(3D scene scripts)
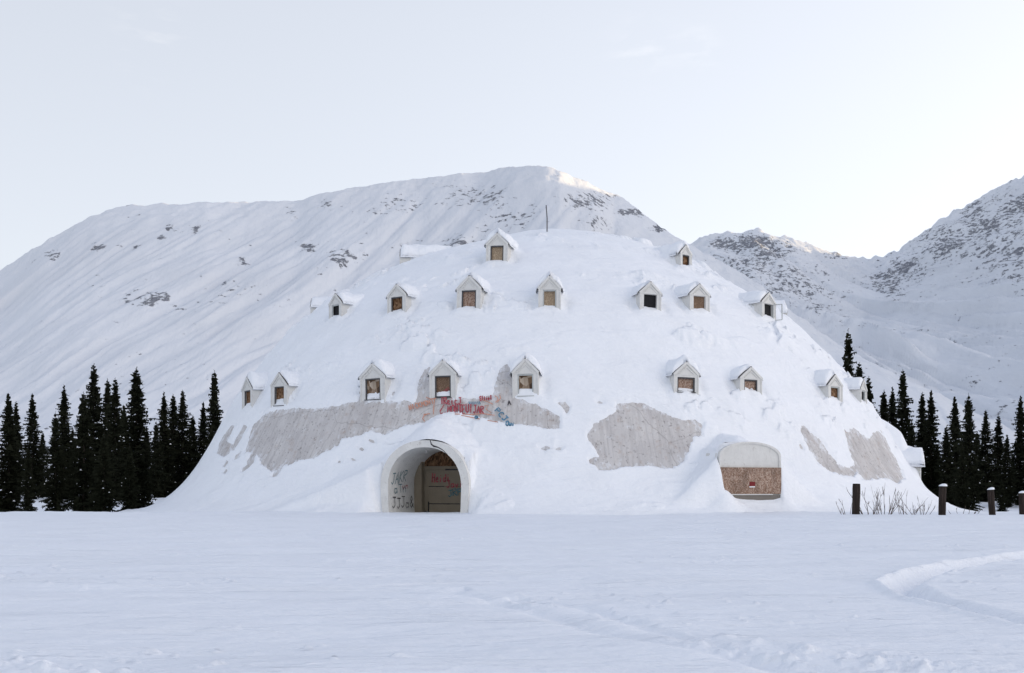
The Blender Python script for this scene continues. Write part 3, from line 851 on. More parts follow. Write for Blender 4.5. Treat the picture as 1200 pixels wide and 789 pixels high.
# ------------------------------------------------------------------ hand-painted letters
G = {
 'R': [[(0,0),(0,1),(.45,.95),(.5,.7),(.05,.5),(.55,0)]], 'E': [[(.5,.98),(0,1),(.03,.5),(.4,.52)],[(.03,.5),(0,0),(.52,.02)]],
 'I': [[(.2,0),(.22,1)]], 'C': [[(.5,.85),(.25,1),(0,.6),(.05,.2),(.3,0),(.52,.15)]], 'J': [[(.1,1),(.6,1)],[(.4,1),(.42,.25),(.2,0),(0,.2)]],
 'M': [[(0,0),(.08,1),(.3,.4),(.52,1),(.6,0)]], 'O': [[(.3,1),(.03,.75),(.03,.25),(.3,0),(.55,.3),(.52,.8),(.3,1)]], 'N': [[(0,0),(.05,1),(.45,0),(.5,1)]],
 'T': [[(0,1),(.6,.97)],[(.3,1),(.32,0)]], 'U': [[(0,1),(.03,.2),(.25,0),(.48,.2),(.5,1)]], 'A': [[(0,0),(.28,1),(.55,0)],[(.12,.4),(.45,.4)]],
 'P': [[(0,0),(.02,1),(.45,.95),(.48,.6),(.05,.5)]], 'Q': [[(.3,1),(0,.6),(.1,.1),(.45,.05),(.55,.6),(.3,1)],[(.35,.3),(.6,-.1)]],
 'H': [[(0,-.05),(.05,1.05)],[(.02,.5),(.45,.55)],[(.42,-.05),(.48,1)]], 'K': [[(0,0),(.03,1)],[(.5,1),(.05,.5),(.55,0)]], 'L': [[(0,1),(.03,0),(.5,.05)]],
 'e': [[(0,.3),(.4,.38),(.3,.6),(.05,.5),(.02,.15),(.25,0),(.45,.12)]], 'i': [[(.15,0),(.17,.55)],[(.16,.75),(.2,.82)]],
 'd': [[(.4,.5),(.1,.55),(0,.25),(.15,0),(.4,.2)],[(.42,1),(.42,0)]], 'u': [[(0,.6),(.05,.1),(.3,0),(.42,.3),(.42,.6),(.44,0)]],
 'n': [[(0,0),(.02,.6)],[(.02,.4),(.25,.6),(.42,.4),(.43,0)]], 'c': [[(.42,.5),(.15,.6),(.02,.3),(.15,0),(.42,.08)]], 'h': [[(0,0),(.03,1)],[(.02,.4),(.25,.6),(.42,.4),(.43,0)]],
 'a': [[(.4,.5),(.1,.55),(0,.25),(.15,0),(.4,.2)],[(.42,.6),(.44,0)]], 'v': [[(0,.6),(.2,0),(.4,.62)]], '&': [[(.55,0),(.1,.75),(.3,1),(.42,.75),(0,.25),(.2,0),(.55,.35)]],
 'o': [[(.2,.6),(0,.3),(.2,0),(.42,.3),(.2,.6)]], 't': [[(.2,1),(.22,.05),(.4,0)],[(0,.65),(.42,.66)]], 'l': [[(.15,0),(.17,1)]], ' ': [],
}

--

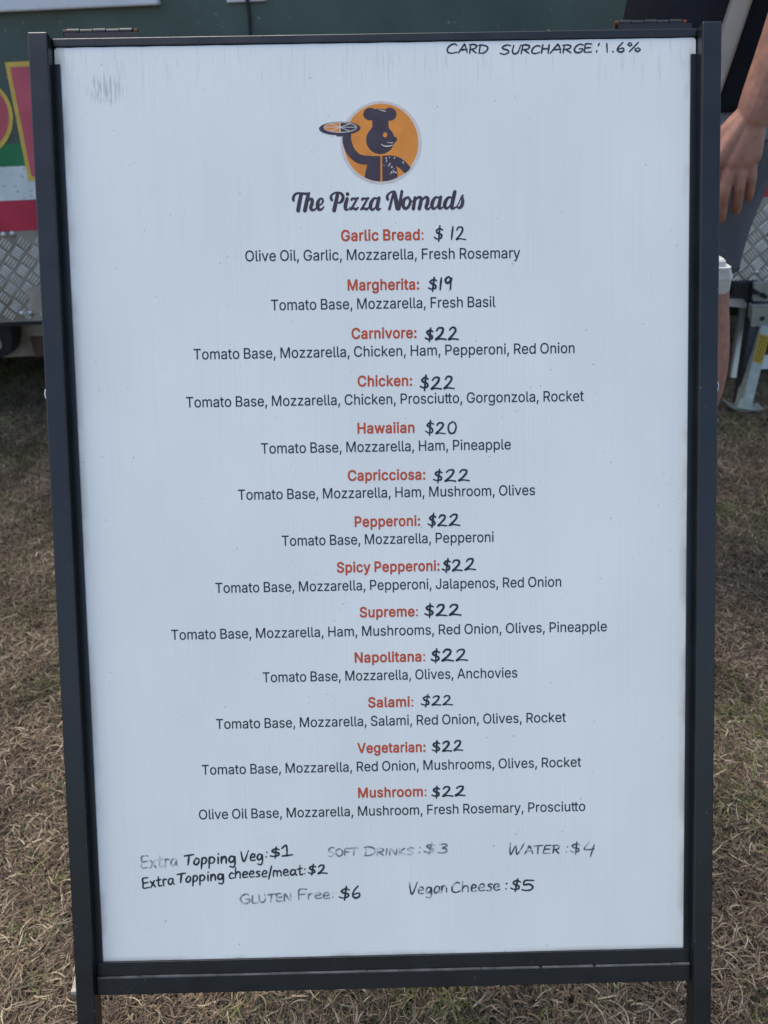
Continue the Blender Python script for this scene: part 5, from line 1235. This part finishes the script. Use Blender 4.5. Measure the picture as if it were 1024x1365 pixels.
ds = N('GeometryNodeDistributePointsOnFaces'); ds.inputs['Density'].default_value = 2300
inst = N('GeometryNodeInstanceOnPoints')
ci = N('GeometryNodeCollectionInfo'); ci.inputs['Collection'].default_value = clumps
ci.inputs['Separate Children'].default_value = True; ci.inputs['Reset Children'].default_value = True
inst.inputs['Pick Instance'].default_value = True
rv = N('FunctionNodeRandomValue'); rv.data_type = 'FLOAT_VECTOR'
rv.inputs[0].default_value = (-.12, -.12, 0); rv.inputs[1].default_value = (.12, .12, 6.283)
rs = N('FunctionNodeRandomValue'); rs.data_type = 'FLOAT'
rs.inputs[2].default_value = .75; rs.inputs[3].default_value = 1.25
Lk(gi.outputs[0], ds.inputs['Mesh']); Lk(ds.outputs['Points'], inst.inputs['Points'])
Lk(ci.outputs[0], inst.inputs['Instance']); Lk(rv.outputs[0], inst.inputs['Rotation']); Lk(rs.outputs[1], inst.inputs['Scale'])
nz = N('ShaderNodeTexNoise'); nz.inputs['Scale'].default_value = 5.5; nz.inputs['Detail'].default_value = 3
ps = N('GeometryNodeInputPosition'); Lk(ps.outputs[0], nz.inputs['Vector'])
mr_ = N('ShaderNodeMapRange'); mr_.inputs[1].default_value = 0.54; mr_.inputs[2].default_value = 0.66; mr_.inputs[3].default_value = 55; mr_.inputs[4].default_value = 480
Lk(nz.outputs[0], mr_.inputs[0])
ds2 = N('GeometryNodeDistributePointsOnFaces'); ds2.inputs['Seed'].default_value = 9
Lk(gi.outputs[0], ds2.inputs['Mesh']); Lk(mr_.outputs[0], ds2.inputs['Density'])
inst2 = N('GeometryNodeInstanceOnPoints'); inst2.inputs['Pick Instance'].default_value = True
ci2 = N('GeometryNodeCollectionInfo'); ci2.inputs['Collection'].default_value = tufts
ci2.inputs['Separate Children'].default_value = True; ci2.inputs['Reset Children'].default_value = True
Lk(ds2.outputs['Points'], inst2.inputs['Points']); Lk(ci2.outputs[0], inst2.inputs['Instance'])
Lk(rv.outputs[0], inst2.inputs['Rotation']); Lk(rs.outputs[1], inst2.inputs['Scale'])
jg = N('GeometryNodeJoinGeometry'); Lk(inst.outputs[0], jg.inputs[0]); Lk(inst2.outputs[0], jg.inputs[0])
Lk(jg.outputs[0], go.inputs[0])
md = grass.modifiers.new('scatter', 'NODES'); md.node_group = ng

■ Stated goal
Pull out all lines from the listing that contain the string "Python".

■ Final result
The Blender Python script for this scene continues. Write part 3, from line 851 on. More parts follow. Write for Blender 4.5. Treat the picture as 1200 pixels wide and 789 pixels high.
Continue the Blender Python script for this scene: part 5, from line 1235. This part finishes the script. Use Blender 4.5. Measure the picture as if it were 1024x1365 pixels.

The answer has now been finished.